Asked if they ever spoke after the incident, both give different answers.

“No,” says Blijlevens, responding to the question. “But some old colleagues worked with him later on. They said to me, ‘we saw Julich, we talked about it.’ So a lot of guys talked about it.

“Okay, it happened…. It shouldn’t have happened.”

So if their paths happened to cross, would he speak to Julich now?

“Oh yeah. For me, it is no problem. No problem,” he says.

As for Julich, he reveals that they did already talk to an extent. His description of the circumstances is one that hints at the embarrassment they each have felt.

“The following year, 2001, my first race of the season was the Tour Down Under. There is one hotel that every team stays at,” he says. “I saw Jeroen walking around, because obviously we eat in the same place and stuff like that.

“I was on the bottom floor and was heading to get a massage. The restaurant was on the second floor. I got into the elevator, it went up to the second floor and then Jeroen walks in.”

“I was like, ‘…hello.’ He was just like ‘…hello…’ Maybe we went up three floors, but that felt the longest elevator ride of my life.

“It was so uncomfortable. Normally you are in there with ten other people, but this time it was just me and him.
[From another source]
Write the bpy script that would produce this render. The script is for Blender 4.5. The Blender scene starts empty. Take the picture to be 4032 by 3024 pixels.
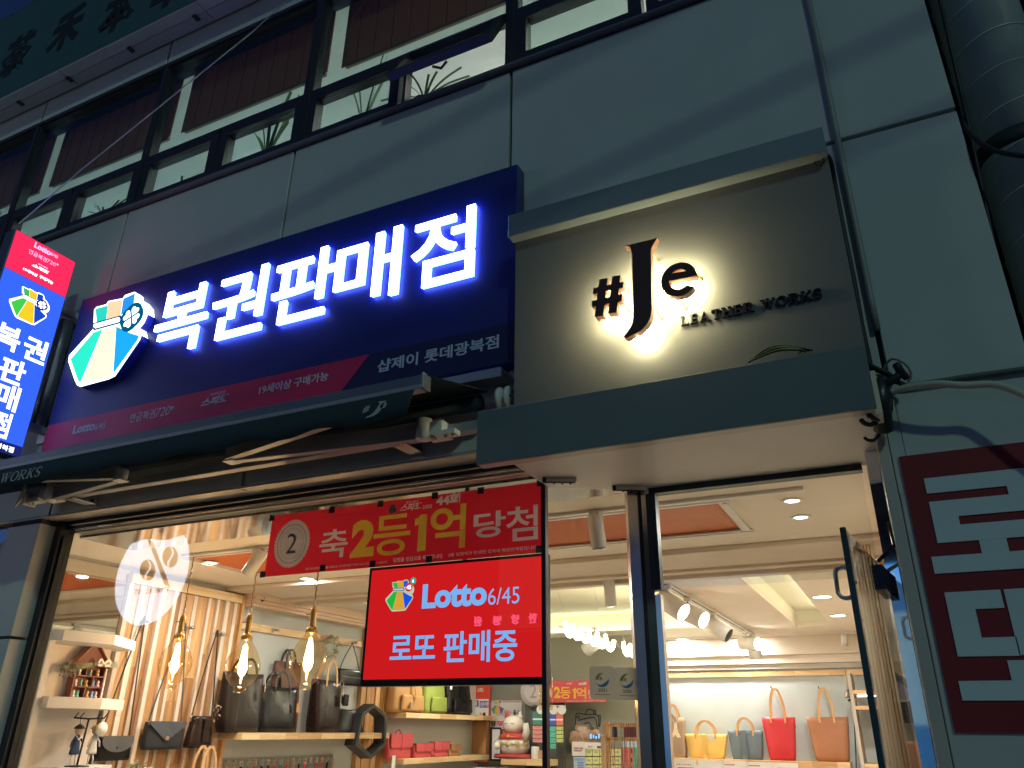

Finally, when the door opened, I said, ‘Jeroen, I really have to ask you…what is your problem?’

“He turned around, and he looked at me, and he goes… ‘I just don’t like you.’ I said, ‘okay, so be it.’ And after that, he just said, ‘okay, see you, bye bye.’

“I think that was the last time I ever spoke to him.”

“Looking back now, it was funny. It was so uncomfortable. For us two to connect on that final day of Paris in July of 2000 and then for us to have that moment in that elevator…it was just like, ‘come on…’ You couldn’t [make that story up].”